§ **Directions**
Report the number of lines containing "that", with no other words.

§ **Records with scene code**
--- start ---
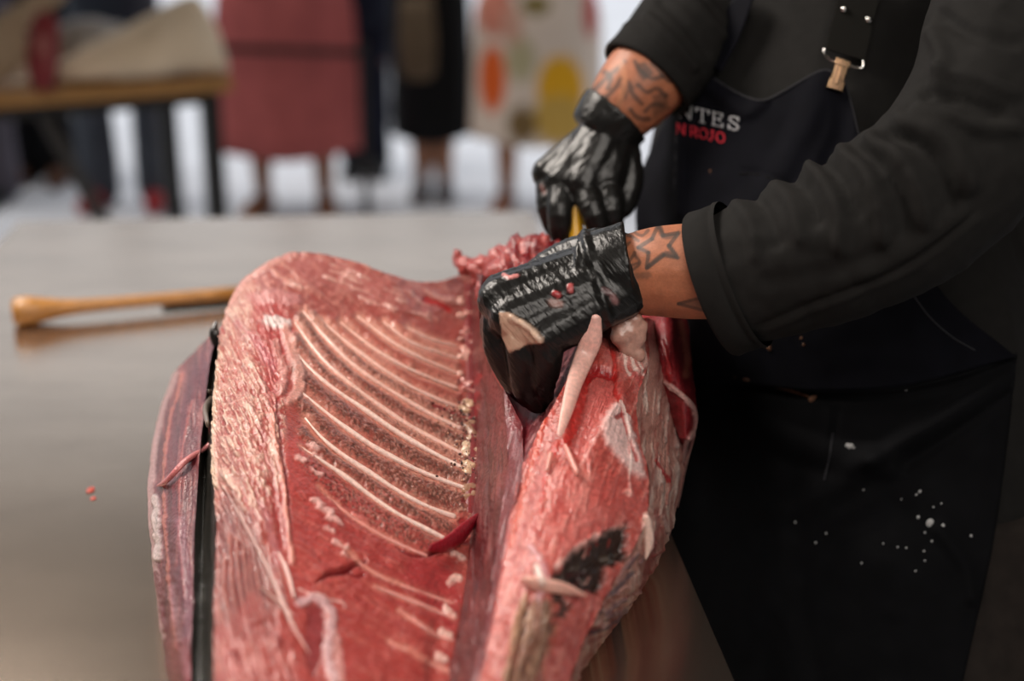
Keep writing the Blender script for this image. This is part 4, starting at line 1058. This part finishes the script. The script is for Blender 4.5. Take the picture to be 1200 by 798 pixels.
    band(P(756, 94, 1.434), P(777, 69, 1.440), .0515, .0525, .95, P(715, 65, 1.43) - P(790, 140, 1.43), 'cuff')
    # ---------------- trousers and shoes
    mb = MB()
    ell_rings(mb, smooth_st([(1042, 780, 1.52, .188, .155), (1038, 640, 1.52, .206, .165), (1026, 530, 1.51, .203, .163)]))
    for hip, knee, ank in legs:
        mb.tube([hip, (hip + knee) / 2, knee, (knee + ank) / 2, ank], [.105, .095, .08, .075, .068], n=16, sub=3)
    v, f = melt(mb, .008, 6); n = vnormals(v, f)
    h = (fbm(v[:, 1] * 20, v[:, 2] * 9, 3) - .5) * .02
    mesh_obj('trousers', v + n * h[:, None], f, M['trouser'], R)
    for hip, knee, ank in legs:
        toe = ank + FWD * .16; toe[2] = .045
        mb = MB().tube([ank - FWD * .06 - (0, 0, .04), (ank + toe) / 2 - (0, 0, .02), toe], [.046, .05, .043], n=12, sub=3)
        v, f = melt(mb, .006, 3); v[:, 2] = np.maximum(v[:, 2], .001); mesh_obj('shoe', v, f, M['strap'], R)
    # ---------------- apron draped over the shirt
    mb = MB(); ell_rings(mb, smooth_st(TORSO[:-3]), n=48); tb = bvh(mb.v, mb.f)
    mb = MB(); 
    low = [(1060, 1300, 1.54, .27, .25), (1055, 1000, 1.53, .265, .24), (1042, 780, 1.52, .235, .205), (1036, 640, 1.52, .225, .19), (1024, 530, 1.51, .212, .172)] + TORSO[3:-3]
    ell_rings(mb, smooth_st(low), n=48); tl = bvh(mb.v, mb.f)
    AP = {}
    def cloth(name, cols, nu, nv, tree, off, material, par, paint=None, thick=.0016, amp=.003):
        R_ = np.array([crom(np.asarray(c, float), nv) for c in cols]); G = np.empty((nv, nu, 2))
        for r in range(nv): G[r] = crom(R_[:, r], nu)
        X, Y = G[..., 0], G[..., 1]
        D = np.array([[drape(tree, x, y, off, miss=-1) for x, y in row] for row in G])
        # rays that pass the body keep the depth of their neighbour, falling back a little
        for r in range(nv):
            ok = np.where(D[r] > 0)[0]
            if len(ok) == 0: D[r] = D[r - 1] if r else 1.4; continue
            for j in range(ok[0] - 1, -1, -1): D[r, j] = D[r, j + 1] + .004
            for j in range(ok[-1] + 1, nu): D[r, j] = D[r, j - 1] + .004
        for _ in range(6):
            D[1:-1] = (D[:-2] + 2 * D[1:-1] + D[2:]) / 4; D[:, 1:-1] = (D[:, :-2] + 2 * D[:, 1:-1] + D[:, 2:]) / 4
        H = (fbm(X / 60., Y / 60., 3).ravel() - .5) * 2 * amp; Xf, Yf = X.ravel(), Y.ravel(); C = np.zeros((len(Xf), 3))
        if paint: paint(C, H, Xf, Yf)
        AP[name] = (np.c_[Xf, Yf], D.ravel() - H)
        W = P(Xf, Yf, D.ravel() - H)
        idx = np.arange(nv * nu).reshape(nv, nu)
        fc = np.stack([idx[:-1, :-1], idx[1:, :-1], idx[1:, 1:], idx[:-1, 1:]], -1).reshape(-1, 4)
        o = mesh_obj(name, W, fc, material, par)
        s = o.modifiers.new('thickness', 'SOLIDIFY'); s.thickness = thick; s.offset = 0
        return o
    def onc(name, x, y, off=.002):
        q, d = AP[name]; i = int(((q[:, 0] - x) ** 2 + (q[:, 1] - y) ** 2).argmin())
        return P(x, y, d[i] - off)
    def f_bib(C, H, X, Y):
        for pts, w, h in (([(802, 60), (798, 130), (796, 250)], 5, .006), ([(780, 130), (776, 180), (775, 250)], 12, -.008), ([(960, 95), (940, 150), (900, 220), (850, 260)], 16, .005), ([(990, 110), (985, 160), (960, 215)], 12, -.004), ([(830, 100), (870, 130), (890, 120)], 10, .006), ([(870, 200), (900, 205), (925, 216)], 3, -.002)):
            stroke(C, H, X, Y, pts, w, None, 1, h, soft=.9)
    bib = cloth('apron', [[(808, 53), (800, 90), (790, 121), (768, 165), (748, 220), (750, 300), (790, 450)],
                  [(826, 82), (826, 130), (826, 190), (826, 260), (826, 340), (830, 450)],
                  [(889, 119), (889, 150), (889, 200), (889, 270), (889, 350), (890, 452)],
                  [(934, 98), (936, 140), (940, 200), (946, 270), (950, 350), (955, 458)],
                  [(966, 81), (975, 120), (985, 170), (1005, 250), (1030, 350), (1060, 452)],
                  [(990, 92), (1000, 130), (1009, 168), (1050, 260), (1110, 350), (1190, 418)]], 80, 90, tb, .016, M['navy'], R, f_bib)
    bib['label'] = 'dark navy apron bib with lettering'
    def f_skirt(C, H, X, Y):
        for pts, w, h in (([(845, 442), (900, 455), (960, 462), (1040, 462), (1120, 448), (1186, 422)], 6, -.005), ([(850, 434), (900, 446), (960, 453), (1040, 453), (1120, 438), (1186, 412)], 5, .006),
            ([(1186, 440), (1140, 470), (1090, 500), (1020, 540)], 10, .010), ([(1180, 460), (1130, 500), (1060, 545)], 8, -.006), ([(820, 470), (880, 500), (960, 530), (1040, 545)], 16, .008), ([(1100, 620), (1130, 660), (1140, 700)], 9, .006), ([(980, 480), (976, 520), (966, 560)], 3, -.003),
            ([(1020, 540), (960, 580), (900, 600)], 16, .007), ([(1050, 600), (980, 640), (920, 700)], 20, -.005), ([(900, 560), (910, 680), (930, 800)], 22, .008)):
            stroke(C, H, X, Y, pts, w, None, 1, h, soft=.9)
    skirt = cloth('apron_skirt', [[(800, 425), (785, 520), (770, 620), (770, 720), (780, 850)],
                  [(860, 440), (860, 540), (860, 640), (862, 740), (864, 850)],
                  [(950, 455), (950, 550), (950, 650), (950, 750), (952, 850)],
                  [(1040, 455), (1040, 550), (1040, 650), (1038, 750), (1036, 850)],
                  [(1120, 440), (1118, 550), (1112, 650), (1098, 750), (1086, 850)],
                  [(1192, 414), (1180, 520), (1165, 630), (1146, 720), (1117, 850)]], 80, 100, tl, .012, M['apron'], R, f_skirt, amp=.004)
    # bib lining seen where the top gapes at the far strap
    cloth('bib_lining', [[(866, -12), (838, 22), (808, 53)], [(878, -8), (850, 40), (818, 72)], [(884, -6), (868, 40), (845, 84)]], 16, 24, tb, .03, M['navy'], R)
    # piping along the bib's hem
    def line(name, pts, ref, r=.0011, m='piping', par=None, off=.001):
        q = crom(np.asarray(pts, float), 30)
        return MB().tube([onc(ref, x, y, off) for x, y in q], r, n=6).build(name, M[m], par)
    line('piping', [(808, 54), (815, 68), (826, 82), (850, 101), (889, 118), (915, 109), (934, 98), (966, 82), (988, 93)], 'apron', par=bib)
    line('piping', [(808, 54), (800, 90), (794, 121), (792, 175), (790, 246)], 'apron', par=bib)
    line('piping', [(866, -6), (838, 24), (808, 53)], 'bib_lining', par=bib)
    line('piping', [(990, 94), (1000, 130), (1009, 168)], 'apron', .0007, par=bib)
    line('piping', [(1070, 345), (1090, 372), (1116, 395), (1142, 410)], 'apron', .0008, par=bib)
    line('pocket_seam', [(866, 204), (890, 205), (925, 216)], 'apron', .0008, 'strap', bib)
    line('waist_seam', [(845, 437), (880, 446), (920, 456), (946, 464)], 'apron_skirt', .0012, 'crumb', skirt)
    line('pocket_seam', [(976, 508), (972, 535), (966, 562)], 'apron_skirt', .0009, 'piping', skirt)
    # lettering: NTES over N ROJO
    GL = {'N': [[(0, 0), (0, 1)], [(0, 1), (1, 0)], [(1, 0), (1, 1)], [(-.16, 0), (.16, 0)], [(-.16, 1), (.1, 1)], [(.84, 1), (1.16, 1)]],
          'T': [[(.5, 0), (.5, 1)], [(0, 1), (1, 1)], [(0, 1), (0, .78)], [(1, 1), (1, .78)], [(.3, 0), (.7, 0)]],
          'E': [[(.1, 0), (.1, 1)], [(-.05, 1), (.85, 1)], [(.1, .53), (.65, .53)], [(-.05, 0), (.9, 0)], [(.85, 1), (.85, .8)], [(.9, 0), (.92, .22)], [(.65, .4), (.65, .66)]],
          'S': [[(.86, .8), (.78, .96), (.5, 1.02), (.2, .93), (.14, .72), (.38, .56), (.7, .44), (.88, .26), (.76, .06), (.45, -.02), (.16, .06), (.08, .24)], [(.86, 1), (.86, .74)], [(.08, 0), (.08, .28)]],
          'R': [[(.1, 0), (.1, 1)], [(-.05, 1), (.55, 1), (.82, .9), (.84, .66), (.6, .52), (.1, .5)], [(.5, .5), (.95, 0)], [(-.05, 0), (.28, 0)], [(.82, 0), (1.06, 0)]],
          'O': [[(.5, 1.02), (.16, .88), (.04, .5), (.16, .12), (.5, -.02), (.84, .12), (.96, .5), (.84, .88), (.5, 1.02)]],
          'J': [[(.6, 1), (.6, .2), (.45, -.04), (.2, -.02), (.12, .14)], [(.4, 1), (.8, 1)]]}
    def word(name, chars, x0, y0, x1, y1, hgt, lean, m, wt):
        """letters on the baseline (x0,y0)->(x1,y1); chars = (letter, start, width) in baseline pixels"""
        mb = MB(); L = math.hypot(x1 - x0, y1 - y0); ux, uy = (x1 - x0) / L, (y1 - y0) / L
        for ch, s, w in chars:
            for pl in GL[ch]:
                for a, b in zip(pl[:-1], pl[1:]):
                    A = []
                    for t, h in (a, b):
                        px = x0 + ux * (s + t * w) + lean * h * hgt; py = y0 + uy * (s + t * w) - h * hgt
                        A.append(onc('apron', px, py, .0022))
                    if np.linalg.norm(A[1] - A[0]) < 1e-5: continue
                    thin = abs(a[1] - b[1]) < .05 and ch in 'NTER'
                    mb.tube(A, wt * (.62 if thin else 1), n=6)
        return mb.build(name, M[m], bib)
    word('white_lettering', [('N', 0, 13.5), ('T', 20, 15), ('E', 40, 13), ('S', 58, 15)], 796, 137, 869, 154, 15, .02, 'white_thread', .00095)
    word('red_lettering', [('N', 0, 8), ('R', 15, 9), ('O', 26, 10), ('J', 37, 7.5), ('O', 46, 10.5)], 794, 156, 850, 168, 11.5, .02, 'red_thread', .0008)
    # splashes and crumbs on the apron
    mb = MB()
    for x, y, r in [(1090, 613, 5.5), (997, 524, 4.5), (993, 522, 3), (1001, 526, 2.5), (1076, 606, 2.4), (1105, 616, 2.6), (1078, 576, 2.2), (1074, 580, 1.8), (1057, 585, 1.6), (1067, 592, 1.6), (1138, 628, 1.8), (1084, 624, 1.4), (1092, 634, 1.6), (1083, 646, 1.5), (1084, 657, 1.3), (1073, 669, 1.4), (1062, 642, 1.3), (1035, 637, 1.2), (1052, 641, 1.3), (1010, 660, 1.6), (956, 636, 1.5), (968, 625, 1.4), (1094, 594, 1.2), (1103, 590, 1.2), (1012, 574, 1.2), (1062, 456, 2.2), (970, 440, 1.4), (932, 612, 1.4)]:
        s = r / F * 1.2
        mb.ball(onc('apron_skirt', x, y, .001), (s, s * .4, s * 1.15), n=8, m=5)
    o = mb.build('dried_splashes', M['fat'], skirt); o['kind'] = 'stuff'
    mb = MB()
    for x, y, r in [(952, 468, 5), (955, 466, 3.5), (902, 408, 4), (940, 396, 3), (942, 404, 2), (832, 200, 1.8), (833, 203, 1.4)]:
        s = r / F * 1.2; ref = 'apron_skirt' if y > 430 else 'apron'
        mb.ball(onc(ref, x, y, .001), (s, s * .5, s), n=8, m=5)
    o = mb.build('flesh_crumbs', M['crumb'], skirt); o['kind'] = 'stuff'
    # ---------------- brace with rivets and clip
    def ons(x, y, off): return P(x, y, drape(tb, x, y, off, 1.33))
    mb = MB(); L_, R_ = [], []
    st = [((984, -30), (1034, -18)), ((979, 10), (1022, 24)), ((972, 35), (1018, 47)), ((967, 58), (1012, 71))]
    rows = []
    for (a, b) in st:
        A, B = ons(*a, .012), ons(*b, .012); nrm = np.array((0, -.004, .001))
        rows.append(np.array([A, A + nrm, B + nrm, B]))
    mb.rings(rows); strap = mb.build('suspender_strap', M['strap'], R, smooth=False)
    for x, y in ((989, 11), (1018, 23)):
        MB().ball(ons(x, y, .0175), (.0032, .0022, .0032), n=12, m=8).build('rivet', M['chrome'], strap)
    pts = [(966, 57), (966, 64), (978, 73), (990, 74), (1002, 79), (1011, 79), (1012, 71)]
    MB().tube([ons(x, y, .016) for x, y in pts], .0011, n=6, sub=2).build('wire_loop', M['chrome'], strap)
    a, b = ons(988, 70, .019), ons(977, 106, .019)
    ax = b - a; ln = np.linalg.norm(ax); ax /= ln
    mb = MB()
    mb.bar(a + ax * ln * .12, b - ax * ln * .12, .0125, .006, up=(0, -1, .2)); mb.bar(b - ax * ln * .34, b, .0155, .0068, up=(0, -1, .2)); mb.bar(a, a + ax * ln * .25, .0150, .0065, up=(0, -1, .2))
    mb.bar(a + ax * ln * .2 + (0, -.003, 0), b - ax * ln * .2 + (0, -.003, 0), .003, .003, up=(0, -1, .2))
    cl = mb.build('clip', M['brass'], strap, smooth=False)
    bv = cl.modifiers.new('bevel', 'BEVEL'); bv.width = .0009; bv.segments = 2
    # ---------------- knife in the far fist
    k0, k1, k2 = P(674, 214, 1.416), P(674, 296, 1.408), P(650, 400, 1.36)
    kn = thing('knife', 'yellow-handled knife held upright in the far black glove', 'knife', tuple(P(674, 296, 1.425)))
    MB().tube([k0, (k0 + k1) / 2, k1], [.0095, .0085, .0095], n=12, ell=1.3, sub=3).build('handle', M['yellow'], kn)
    mb = MB(); t = k2 - k1; w = np.array((.017, 0, 0.004)); th = np.array((0, .0012, 0))
    mb.rings([np.array([k1 - w - th, k1 + w - th, k1 + w + th, k1 - w + th]), np.array([k1 + t * .7 - w - th, k1 + t * .7 + w - th, k1 + t * .7 + w + th, k1 + t * .7 - w + th]), np.array([k2 - w * .1 - th, k2 + w * .1 - th, k2 + w * .1 + th, k2 - w * .1 + th])])
    mb.build('blade', M['blade'], kn, smooth=False)
butcher()
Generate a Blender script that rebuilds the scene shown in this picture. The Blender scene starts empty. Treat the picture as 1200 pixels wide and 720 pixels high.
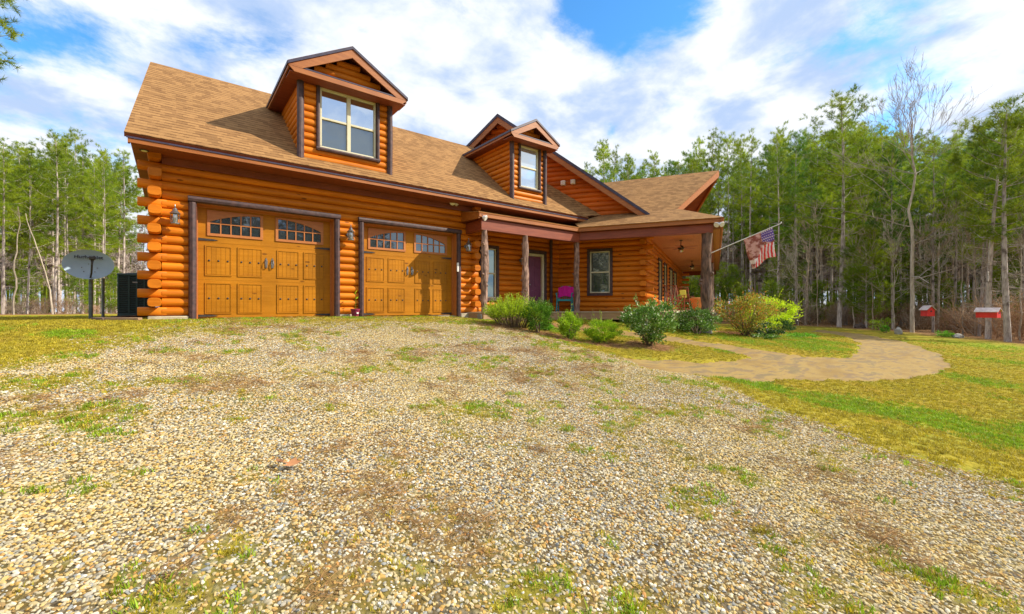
--- end ---
§ **Solution below**
2